Beyond Meat (BYND) shares fell sharply Tuesday, setting the stock up for its biggest single-day decline since listing on the Nasdaq last month, after analysts at JPMorgan cut their rating on the stock amid concerns for its sky-high $10 billion valuation.

JPMorgan said that while it still thinks Street estimates for sales and earnings from the plant-based food group are too conservative, and that its potential addressable market in the alternative meat market remains compelling, the embedded value in Beyond Meat shares, which have risen more than 570% since debuting on May 3, is now priced into the year's hottest IPO. JPMorgan cut its rating on the stock to neutral from overweight, but bumped its price target by $1 to $121 per share.

"With a valuation this elevated, any hiccup in performance -- real or perceived -- could lead to a meaningful correction in the share price," JPMorgan analyst Ken Goldman wrote. "We do not think an Underweight rating is appropriate at this time. Yes, our price target indicates downside risk; however, it is built on a DCF that models the long-term growth story. It is risky to short Beyond Meat, in our view, given that 2019 financials are likely to exceed Street expectations."

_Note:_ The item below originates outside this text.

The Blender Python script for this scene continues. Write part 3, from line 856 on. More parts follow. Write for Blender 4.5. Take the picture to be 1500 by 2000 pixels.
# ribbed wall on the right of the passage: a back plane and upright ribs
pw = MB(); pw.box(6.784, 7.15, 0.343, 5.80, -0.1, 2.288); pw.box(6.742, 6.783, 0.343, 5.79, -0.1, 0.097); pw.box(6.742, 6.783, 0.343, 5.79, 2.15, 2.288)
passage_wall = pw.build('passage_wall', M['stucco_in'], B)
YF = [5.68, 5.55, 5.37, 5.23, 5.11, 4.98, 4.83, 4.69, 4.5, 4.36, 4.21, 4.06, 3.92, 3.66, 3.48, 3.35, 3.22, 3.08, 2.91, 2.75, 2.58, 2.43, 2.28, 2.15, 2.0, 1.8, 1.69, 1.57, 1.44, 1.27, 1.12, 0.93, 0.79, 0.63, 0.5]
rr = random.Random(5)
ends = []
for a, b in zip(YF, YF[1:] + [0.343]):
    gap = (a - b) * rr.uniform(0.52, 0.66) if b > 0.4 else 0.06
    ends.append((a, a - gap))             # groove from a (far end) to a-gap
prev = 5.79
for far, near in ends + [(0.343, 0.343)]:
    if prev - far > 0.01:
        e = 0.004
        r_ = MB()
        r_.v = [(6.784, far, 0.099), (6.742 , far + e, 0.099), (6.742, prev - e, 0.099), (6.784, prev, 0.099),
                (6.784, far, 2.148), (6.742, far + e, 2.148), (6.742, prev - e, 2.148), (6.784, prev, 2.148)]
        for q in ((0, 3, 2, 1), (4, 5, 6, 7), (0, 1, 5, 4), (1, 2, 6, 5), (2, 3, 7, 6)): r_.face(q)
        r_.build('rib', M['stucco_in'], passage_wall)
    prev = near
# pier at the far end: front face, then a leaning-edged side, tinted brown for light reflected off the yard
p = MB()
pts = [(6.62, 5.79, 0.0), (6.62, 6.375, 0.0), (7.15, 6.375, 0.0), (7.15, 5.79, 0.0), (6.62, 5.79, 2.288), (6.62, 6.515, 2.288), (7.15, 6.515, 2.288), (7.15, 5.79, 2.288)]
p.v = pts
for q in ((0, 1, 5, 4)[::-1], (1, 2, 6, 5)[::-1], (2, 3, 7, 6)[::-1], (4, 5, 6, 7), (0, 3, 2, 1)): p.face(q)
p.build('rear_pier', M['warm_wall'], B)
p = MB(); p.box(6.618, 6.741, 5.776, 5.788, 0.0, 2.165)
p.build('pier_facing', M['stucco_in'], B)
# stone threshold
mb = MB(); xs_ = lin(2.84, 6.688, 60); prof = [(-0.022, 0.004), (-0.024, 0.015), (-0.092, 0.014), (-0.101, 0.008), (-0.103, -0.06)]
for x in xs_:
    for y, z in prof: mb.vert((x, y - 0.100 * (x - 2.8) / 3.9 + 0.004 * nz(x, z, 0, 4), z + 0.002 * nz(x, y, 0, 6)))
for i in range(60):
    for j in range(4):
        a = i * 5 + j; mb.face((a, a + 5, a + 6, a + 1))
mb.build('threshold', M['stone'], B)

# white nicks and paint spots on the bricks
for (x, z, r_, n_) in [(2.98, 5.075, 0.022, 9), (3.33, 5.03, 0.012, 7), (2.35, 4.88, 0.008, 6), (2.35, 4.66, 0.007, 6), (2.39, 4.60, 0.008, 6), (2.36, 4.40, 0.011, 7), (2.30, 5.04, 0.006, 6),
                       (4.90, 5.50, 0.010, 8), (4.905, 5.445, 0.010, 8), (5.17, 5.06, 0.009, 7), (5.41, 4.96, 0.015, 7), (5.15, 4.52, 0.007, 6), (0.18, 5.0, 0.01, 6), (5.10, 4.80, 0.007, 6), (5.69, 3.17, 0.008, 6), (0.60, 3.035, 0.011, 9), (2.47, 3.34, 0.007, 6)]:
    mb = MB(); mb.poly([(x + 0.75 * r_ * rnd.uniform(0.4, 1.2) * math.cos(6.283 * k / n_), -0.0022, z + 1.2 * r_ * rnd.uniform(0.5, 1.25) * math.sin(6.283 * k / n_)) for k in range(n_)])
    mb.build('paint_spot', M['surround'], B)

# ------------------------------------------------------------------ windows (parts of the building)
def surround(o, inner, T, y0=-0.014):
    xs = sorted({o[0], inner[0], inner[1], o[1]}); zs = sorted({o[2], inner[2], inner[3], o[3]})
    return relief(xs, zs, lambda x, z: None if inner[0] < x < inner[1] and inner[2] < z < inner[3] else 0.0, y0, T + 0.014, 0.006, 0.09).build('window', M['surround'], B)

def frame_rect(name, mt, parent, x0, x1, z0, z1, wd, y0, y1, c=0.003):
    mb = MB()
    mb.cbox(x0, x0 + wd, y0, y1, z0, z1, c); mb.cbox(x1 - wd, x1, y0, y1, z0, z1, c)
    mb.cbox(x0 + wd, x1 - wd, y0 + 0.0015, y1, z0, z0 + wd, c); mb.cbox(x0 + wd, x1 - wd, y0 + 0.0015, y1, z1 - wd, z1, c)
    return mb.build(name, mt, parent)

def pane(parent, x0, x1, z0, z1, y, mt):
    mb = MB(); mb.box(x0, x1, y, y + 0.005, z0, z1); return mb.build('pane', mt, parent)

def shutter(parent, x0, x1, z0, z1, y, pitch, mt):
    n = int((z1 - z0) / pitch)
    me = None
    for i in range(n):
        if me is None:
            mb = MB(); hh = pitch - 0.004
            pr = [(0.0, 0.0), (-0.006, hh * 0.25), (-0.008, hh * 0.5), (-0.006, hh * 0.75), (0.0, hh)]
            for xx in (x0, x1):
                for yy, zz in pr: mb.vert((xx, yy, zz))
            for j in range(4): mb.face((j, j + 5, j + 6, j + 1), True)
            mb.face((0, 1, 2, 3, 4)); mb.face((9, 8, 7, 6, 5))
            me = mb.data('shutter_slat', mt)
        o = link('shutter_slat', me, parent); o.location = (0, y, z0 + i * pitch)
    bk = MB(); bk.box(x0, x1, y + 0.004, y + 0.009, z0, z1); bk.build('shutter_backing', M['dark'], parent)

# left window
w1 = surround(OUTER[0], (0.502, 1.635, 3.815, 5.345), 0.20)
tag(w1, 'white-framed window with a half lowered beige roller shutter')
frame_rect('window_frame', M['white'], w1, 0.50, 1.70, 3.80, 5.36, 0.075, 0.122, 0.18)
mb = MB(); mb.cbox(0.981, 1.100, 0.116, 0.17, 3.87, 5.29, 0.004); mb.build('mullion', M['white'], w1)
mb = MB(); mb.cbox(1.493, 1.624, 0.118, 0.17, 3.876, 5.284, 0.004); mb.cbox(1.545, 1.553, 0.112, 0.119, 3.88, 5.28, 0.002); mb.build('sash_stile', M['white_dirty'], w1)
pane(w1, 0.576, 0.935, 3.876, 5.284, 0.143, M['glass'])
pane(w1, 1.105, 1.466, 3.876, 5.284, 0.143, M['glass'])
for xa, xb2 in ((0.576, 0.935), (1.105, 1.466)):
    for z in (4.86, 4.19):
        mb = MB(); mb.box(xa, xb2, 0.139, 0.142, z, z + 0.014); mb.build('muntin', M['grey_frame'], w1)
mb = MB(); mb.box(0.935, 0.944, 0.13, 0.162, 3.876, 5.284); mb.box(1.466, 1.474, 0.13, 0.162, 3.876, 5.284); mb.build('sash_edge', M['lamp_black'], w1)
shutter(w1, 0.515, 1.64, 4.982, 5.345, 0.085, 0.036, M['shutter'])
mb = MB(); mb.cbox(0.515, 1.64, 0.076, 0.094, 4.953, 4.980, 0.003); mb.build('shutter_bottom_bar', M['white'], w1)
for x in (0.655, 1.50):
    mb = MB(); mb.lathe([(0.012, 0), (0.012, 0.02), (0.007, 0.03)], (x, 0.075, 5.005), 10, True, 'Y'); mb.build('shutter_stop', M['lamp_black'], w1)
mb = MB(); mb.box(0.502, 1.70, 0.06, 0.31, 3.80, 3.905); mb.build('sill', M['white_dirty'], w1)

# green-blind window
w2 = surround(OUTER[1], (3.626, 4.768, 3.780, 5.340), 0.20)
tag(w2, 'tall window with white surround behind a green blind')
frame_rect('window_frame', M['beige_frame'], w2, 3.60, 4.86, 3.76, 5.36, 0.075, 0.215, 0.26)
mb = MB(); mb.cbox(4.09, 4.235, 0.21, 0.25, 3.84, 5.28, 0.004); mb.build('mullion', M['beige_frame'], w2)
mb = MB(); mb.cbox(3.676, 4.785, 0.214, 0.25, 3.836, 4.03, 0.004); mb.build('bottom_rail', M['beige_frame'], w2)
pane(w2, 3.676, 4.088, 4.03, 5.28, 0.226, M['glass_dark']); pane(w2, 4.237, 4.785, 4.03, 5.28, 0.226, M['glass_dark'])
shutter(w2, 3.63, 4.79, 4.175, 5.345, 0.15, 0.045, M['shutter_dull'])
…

You can't call a top in a stock like Beyond Meat but you can say when you think we have had enough...

— Jim Cramer (@jimcramer) June 11, 2019

Beyond Meat shares were marked 20.7% lower at the start of trading Tuesday to change hands at $134.37 each, a move that would still leave the stock more than 430% north of its $25 IPO price - which was in part set by bankers at JPMorgan. Beyond Meat now has a market value of just over $8 billion, some 25 times higher than its 2020 sales forecast.

Beyond Meat's plant-based foods, which included burgers and sausages, are expected to more than double its revenue over the next two years, the company said last week, with CEO Ethan Brown expecting break-even earnings on a top line of 'at least' $210 million in the current fiscal year.

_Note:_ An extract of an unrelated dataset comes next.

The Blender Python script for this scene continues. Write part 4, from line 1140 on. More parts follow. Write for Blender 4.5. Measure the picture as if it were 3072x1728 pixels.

Big U.S. restaurant chains such as Burger King and A&W have also reported a surge in demand for plant-based products, with the former seeing a surge in foot traffic in its St. Louis test market for the "Impossible Whopper," a sandwich it hopes to sell nationwide before the end of the year made by rival start-up Impossible Foods.

"In a point that one can only find exciting as we look to the future, with all this activity we're still in the very early innings of growth," CEO Ethan Brown told investors on a conference call last week. "Based on recent Nielsen panel data, Beyond Meat has just 2% household penetration in the United States. Just as we this tremendous runway ahead we see uniquely compelling future internationally."

TheStreet's founder, Jim Cramer, said the stock's incredible gains are easier to understand in the context of its restaurant sales potential, which Credit Suisse suggests could be $750 million a year from McDonald's alone by 2030.

"The company has a number of irons in the fire including the possibility of some big wins among fast food, maybe Restaurant Brands (QSR - Get Report) Burger King, maybe even McDonald's which currently is trailing Nestle's (NSRGY) burger in 1400 of its German stores," Cramer said. "Beyond Meat's management, when asked about the competition, explained that they have all made a number of mistakes and miscues that has given Beyond Meat a real head start."